感情や欲望にストレートに生きてる役柄の人々、特に楽しそうに演じている。つまりいびってる側。高島礼子なんてチオビタのCM以上に生き生きしてるし、松下由樹や浅野ゆう子も然り。一方でいびられる側の、不安そうな居心地の悪さも”らしい”キャスティングでわかりやすい。井川遙チャンなんて、茶会で苦いのを飲まされたり、歌会で悪口言われたりと踏んだり蹴ったり。麻生祐未の「お暇をください」って表情は真に迫ってた。仲間由紀恵はそうしたお局女優たちの中で頑張ってる。実は一番品があるんじゃないの?とすら思った。花火を見て涙するところ、世間離れした絵島の悲しさがにじむ。女優たちの熱演の中、僕が一番迫真!と思えたのは杉田かおるだった。高島礼子扮する天英院派の一人。冷静に振る舞いながらも、嫉妬の情から芝居小屋に火を放つ場面の何とも言えない表情が素晴らしい。やっぱりこの人は巧いよね。「私で試してみるか?」と言い放ちながらも、「気が変わりました」と生島から身を離す場面。いいです。

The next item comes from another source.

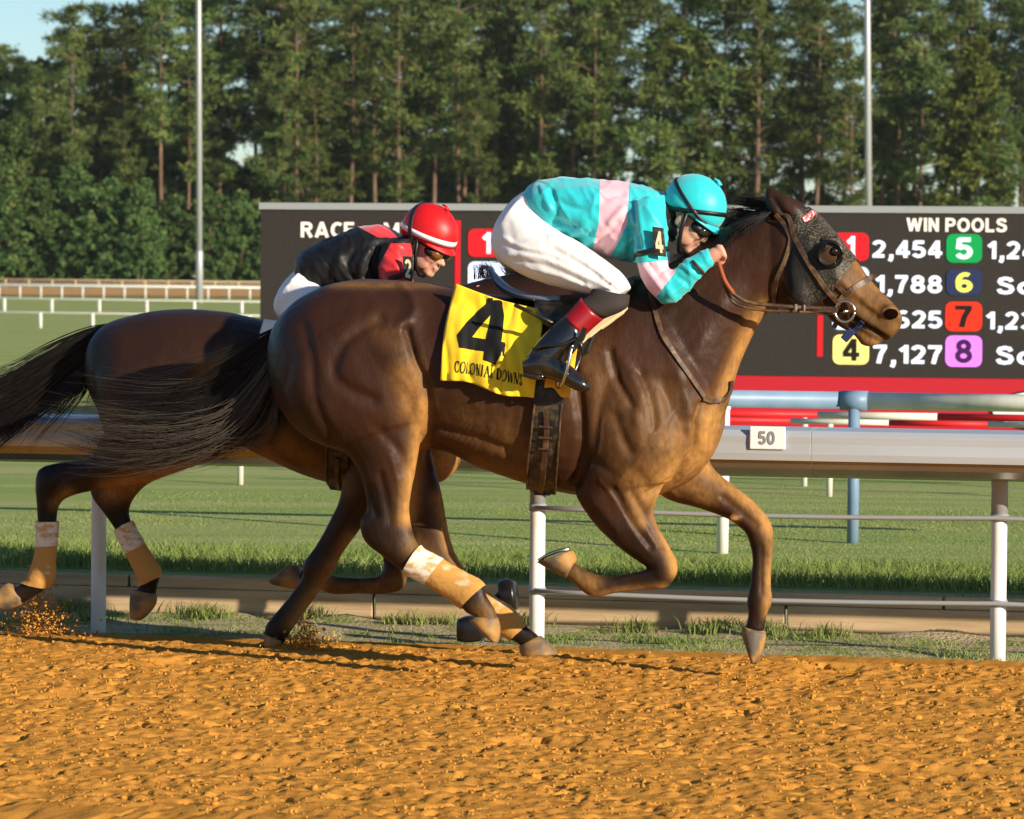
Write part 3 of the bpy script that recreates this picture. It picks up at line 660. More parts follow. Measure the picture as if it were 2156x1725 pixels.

西島秀俊って自信なさそうな男の役が多いと感じていたのだが、この映画の生島新五郎役はなかなか。「私を買いたいですか?」・・・男娼まがいの歌舞伎役者。あの時代の役者って、そういう格なの?と疑問に思ったり。しっかし、絵島への恋心が丁寧に描かれているとは思えない。処刑される場面の表情を見るまで、僕は彼の本当の恋心を信じられなかった。それにしても、東映のお正月映画で「大奥」!ときたら、どうしてもお色気路線を期待してしまうのが男の性(さが)ってやつで。特に20年前に「大奥十八景」とか観ているから、なおさら。そういう意味ではちょっと物足りなかったが。